Religious Diversity and Blasphemy Law: Understanding Growing Religious Conflict and Intolerance in Post-Suharto Indonesia

Abstract

This paper will look at how the explosion of militant religious activism and violence against minorities in post-Suharto Indonesia is embedded in the state’s failure to apply a proper management of religious diversity and civic pluralism. In the bottom of this issue lies controvertial Law No. 1 of 1965 on the prevention of the abuse or insulting of a religion,  known as the Blasphemy Law. Debates have abounded on the extent to which the Law has transgressed the principles of religious freedom guaranteed by the Indonesian Constitution. This paper will thus also examine petitions filed by human rights activists and civil society organizations to demand judicial reviews of the Law before the Constitutional Court[Artikel ini akan menjelaskan bagaimana militansi aktifis agama dan kekerasan terhadap minoritas pasca Soeharto yang muncul akibat kegagalan Negara dalam mengelola keragaman agama dan pluralitas masyarakat.

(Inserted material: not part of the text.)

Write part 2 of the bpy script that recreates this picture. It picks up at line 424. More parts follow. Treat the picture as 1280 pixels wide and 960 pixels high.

Dasar dari persoalan ini berpangkal pada kontroversi UU No. 1 Tahun 1965 tentang Pencegahan Penyalahgunaan dan/atau Penodaan Agama atau yang dikenal dengan UU Pencemaran Agama. Perdebatan yang panjang telah mengarah pada pelanggaran prinsip hukum mengenai jaminan kebebasan agama oleh konstitusi. Artikel ini juga akan membahas petisi yang diajukan oleh aktifis HAM dan ornop untuk mengajukan judicial reviews ke Mahkamah Konstitusi.]